When it plays Alabama in its inaugural football season next year, Georgia State University may get pummeled by the highly ranked Crimson Tide.

But the Panthers won’t get knocked down any harder than their coach, Bill Curry, did on his first day of NFL practice with the Green Bay Packers in the 1960s. Curry, an offensive lineman, lined up across from future Hall of Famer Ray Nitschke.

Nitschke broke Curry’s face mask and nose. Despite a disastrous start, Curry stuck with professional football for a 10-year career. He is trying to develop the same kind of fortitude in Georgia State players.

“We’re going to get up off the ground and hit them again and hit them again,” Curry said at a Sept. 23 Newsmaker.

A former coach at Georgia Tech, Alabama and Kentucky, Curry has a reputation for taking over programs in transition and succeeding.

At Georgia State, Curry must build a team from scratch. The Atlanta school announced in April 2008 that it was launching a program in the Football Championship Subdivision, formerly known as Division I-AA. Curry was named coach two months later.

The team is preparing to kick off its first season next fall and will meet Alabama in November 2010. The squad, which currently consists of 28 scholarship and 43 walk-on players, is already practicing five days a week, starting at 5:30 a.m.

“We expect to be competitive the first day we play,” Curry said. “We can improve 2 percent every day at something.”
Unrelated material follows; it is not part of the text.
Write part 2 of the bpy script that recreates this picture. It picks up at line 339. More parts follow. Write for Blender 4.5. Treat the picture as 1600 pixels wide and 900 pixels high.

Curry also is demanding that his players work hard on their degrees. The school’s athletic teams have an average GPA of 3.0.

“We’ve got a big academic tradition to live up to,” Curry said.

The advent of football is making an impact beyond the athletic department, according to Curry and Georgia State President Mark Becker.

The school, which has an enrollment of 30,000, has seen an increase in the number of students living on its downtown Atlanta campus. About 1,000 people attended an early September pep rally.

“We were thrilled by the turnout,” Becker said. “(The team) has captivated the entire campus.”

The reaction bolsters Curry’s belief that football has captured America’s imagination.

“Baseball is not the national pastime anymore,” Curry said. “Football is the national sport.”

For Curry, a football team is the apotheosis of a diverse group of people who bond for a common purpose that transcends race, ideology and background.

“It always happens in the huddle,” Curry said. “I call it the miracle of team.”